WORK TO COMPLETE | Quote every line from the top of the listing down to and including the line that contains "tag(oak, 'bare oak".

________

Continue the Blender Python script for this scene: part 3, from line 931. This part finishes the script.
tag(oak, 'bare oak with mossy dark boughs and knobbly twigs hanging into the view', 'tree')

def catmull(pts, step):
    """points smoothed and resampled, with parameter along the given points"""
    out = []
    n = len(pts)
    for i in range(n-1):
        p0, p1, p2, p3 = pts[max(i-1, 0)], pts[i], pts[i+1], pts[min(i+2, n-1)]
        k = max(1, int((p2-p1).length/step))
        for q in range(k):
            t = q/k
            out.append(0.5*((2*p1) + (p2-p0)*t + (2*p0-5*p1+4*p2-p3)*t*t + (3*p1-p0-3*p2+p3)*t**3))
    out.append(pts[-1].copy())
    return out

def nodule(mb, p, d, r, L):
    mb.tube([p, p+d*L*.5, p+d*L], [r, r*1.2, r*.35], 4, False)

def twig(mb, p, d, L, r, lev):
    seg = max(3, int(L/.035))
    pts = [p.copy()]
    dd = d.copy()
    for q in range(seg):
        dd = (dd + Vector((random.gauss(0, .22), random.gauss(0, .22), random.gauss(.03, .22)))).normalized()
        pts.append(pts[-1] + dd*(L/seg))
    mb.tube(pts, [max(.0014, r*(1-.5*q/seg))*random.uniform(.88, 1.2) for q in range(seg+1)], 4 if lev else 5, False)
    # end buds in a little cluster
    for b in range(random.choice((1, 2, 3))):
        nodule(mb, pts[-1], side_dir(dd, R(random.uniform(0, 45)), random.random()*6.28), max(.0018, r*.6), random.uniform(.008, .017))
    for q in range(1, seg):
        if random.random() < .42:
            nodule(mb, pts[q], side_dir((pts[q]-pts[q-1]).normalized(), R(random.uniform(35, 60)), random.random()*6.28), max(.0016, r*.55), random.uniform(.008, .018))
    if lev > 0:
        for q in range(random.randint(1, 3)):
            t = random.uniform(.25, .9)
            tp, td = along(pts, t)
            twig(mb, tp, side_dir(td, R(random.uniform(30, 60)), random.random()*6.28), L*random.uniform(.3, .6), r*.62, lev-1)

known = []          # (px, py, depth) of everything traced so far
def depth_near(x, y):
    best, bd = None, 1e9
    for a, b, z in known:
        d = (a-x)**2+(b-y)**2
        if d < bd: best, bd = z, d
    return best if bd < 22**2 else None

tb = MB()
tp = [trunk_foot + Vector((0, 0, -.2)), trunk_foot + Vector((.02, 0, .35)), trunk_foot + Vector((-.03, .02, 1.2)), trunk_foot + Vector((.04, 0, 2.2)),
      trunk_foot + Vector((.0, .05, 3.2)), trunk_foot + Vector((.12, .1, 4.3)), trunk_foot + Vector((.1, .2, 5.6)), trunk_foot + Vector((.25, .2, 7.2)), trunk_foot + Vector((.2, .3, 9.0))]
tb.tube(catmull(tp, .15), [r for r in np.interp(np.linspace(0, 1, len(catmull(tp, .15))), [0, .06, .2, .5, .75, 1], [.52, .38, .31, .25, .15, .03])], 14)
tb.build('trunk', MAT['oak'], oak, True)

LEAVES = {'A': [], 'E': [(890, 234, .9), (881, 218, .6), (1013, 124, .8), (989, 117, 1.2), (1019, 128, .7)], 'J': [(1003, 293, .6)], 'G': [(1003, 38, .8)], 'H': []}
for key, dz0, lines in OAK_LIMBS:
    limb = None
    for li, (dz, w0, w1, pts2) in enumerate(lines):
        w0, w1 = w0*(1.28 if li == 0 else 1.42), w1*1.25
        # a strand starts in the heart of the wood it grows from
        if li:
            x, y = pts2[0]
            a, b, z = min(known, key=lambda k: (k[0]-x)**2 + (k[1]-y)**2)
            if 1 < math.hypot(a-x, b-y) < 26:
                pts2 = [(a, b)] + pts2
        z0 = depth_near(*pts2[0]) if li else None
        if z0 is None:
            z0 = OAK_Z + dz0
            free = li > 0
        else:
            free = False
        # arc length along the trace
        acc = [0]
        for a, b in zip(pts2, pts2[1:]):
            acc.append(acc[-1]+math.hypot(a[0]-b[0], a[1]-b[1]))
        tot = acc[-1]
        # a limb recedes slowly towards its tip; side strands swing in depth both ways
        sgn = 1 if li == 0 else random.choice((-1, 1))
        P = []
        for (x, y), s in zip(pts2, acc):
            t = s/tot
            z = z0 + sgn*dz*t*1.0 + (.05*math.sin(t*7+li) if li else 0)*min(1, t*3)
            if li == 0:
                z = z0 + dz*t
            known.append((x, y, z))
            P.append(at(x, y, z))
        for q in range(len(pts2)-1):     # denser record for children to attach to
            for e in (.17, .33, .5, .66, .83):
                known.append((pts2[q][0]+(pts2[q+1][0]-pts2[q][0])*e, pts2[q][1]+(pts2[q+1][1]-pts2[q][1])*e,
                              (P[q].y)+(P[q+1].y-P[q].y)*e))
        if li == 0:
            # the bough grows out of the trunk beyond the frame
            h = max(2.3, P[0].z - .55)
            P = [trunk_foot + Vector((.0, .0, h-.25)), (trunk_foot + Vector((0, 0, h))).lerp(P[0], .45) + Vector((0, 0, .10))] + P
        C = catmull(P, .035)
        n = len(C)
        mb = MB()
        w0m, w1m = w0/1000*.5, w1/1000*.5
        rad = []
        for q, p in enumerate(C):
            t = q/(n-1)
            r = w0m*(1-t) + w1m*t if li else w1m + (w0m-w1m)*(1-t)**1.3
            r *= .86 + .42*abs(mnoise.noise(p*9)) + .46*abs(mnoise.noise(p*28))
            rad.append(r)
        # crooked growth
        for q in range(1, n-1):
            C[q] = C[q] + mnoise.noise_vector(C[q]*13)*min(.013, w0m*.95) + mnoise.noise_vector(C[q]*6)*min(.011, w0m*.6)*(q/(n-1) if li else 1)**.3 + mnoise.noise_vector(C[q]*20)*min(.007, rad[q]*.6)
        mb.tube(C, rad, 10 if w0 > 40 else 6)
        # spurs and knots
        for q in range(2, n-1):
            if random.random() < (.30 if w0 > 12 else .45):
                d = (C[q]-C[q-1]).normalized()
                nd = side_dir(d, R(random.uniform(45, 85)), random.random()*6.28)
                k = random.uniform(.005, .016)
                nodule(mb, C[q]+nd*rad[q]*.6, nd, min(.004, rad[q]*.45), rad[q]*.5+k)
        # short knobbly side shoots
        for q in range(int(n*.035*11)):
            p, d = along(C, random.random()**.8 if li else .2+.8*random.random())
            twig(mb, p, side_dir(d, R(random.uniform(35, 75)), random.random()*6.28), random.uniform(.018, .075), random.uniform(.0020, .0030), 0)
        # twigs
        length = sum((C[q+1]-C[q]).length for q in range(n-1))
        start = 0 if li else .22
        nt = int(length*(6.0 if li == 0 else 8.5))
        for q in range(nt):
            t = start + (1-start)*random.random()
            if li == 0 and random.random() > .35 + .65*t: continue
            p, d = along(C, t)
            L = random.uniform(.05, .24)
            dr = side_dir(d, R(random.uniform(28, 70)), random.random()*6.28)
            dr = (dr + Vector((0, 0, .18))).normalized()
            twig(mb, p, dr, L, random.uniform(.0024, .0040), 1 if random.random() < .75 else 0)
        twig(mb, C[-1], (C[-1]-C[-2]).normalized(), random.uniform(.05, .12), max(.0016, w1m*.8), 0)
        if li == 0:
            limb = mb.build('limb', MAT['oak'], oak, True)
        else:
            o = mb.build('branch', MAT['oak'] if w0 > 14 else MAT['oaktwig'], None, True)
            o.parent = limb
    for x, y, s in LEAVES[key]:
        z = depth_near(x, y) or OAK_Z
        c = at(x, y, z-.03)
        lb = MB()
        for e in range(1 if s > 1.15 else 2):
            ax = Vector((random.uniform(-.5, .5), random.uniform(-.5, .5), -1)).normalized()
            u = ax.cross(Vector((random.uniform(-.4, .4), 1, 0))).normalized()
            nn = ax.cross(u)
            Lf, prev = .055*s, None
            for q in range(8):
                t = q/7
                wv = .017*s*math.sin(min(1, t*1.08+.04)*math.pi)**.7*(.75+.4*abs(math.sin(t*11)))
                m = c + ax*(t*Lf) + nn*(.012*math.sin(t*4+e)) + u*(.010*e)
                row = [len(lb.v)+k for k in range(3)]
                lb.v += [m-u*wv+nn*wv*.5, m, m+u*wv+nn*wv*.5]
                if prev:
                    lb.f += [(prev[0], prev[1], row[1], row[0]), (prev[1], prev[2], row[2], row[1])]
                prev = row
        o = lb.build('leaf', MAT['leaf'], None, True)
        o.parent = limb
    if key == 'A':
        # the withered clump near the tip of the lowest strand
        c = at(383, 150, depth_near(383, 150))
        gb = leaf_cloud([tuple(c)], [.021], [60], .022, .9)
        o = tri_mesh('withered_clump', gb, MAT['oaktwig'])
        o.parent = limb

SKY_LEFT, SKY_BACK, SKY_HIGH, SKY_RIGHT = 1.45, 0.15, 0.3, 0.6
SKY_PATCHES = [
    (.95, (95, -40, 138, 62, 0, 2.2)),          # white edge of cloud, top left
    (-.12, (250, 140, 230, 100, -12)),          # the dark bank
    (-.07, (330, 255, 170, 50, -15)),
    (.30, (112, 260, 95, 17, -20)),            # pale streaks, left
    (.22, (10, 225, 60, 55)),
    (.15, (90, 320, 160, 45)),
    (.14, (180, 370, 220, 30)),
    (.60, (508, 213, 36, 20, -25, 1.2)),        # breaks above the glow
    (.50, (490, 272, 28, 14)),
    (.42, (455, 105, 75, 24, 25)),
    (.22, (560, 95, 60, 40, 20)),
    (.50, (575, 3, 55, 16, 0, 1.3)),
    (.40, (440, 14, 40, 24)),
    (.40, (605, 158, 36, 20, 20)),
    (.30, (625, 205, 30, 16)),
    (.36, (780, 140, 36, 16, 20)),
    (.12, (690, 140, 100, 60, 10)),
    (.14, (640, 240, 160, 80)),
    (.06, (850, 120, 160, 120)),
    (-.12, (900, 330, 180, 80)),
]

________

FINAL ANSWER |
Continue the Blender Python script for this scene: part 3, from line 931. This part finishes the script.
tag(oak, 'bare oak with mossy dark boughs and knobbly twigs hanging into the view', 'tree')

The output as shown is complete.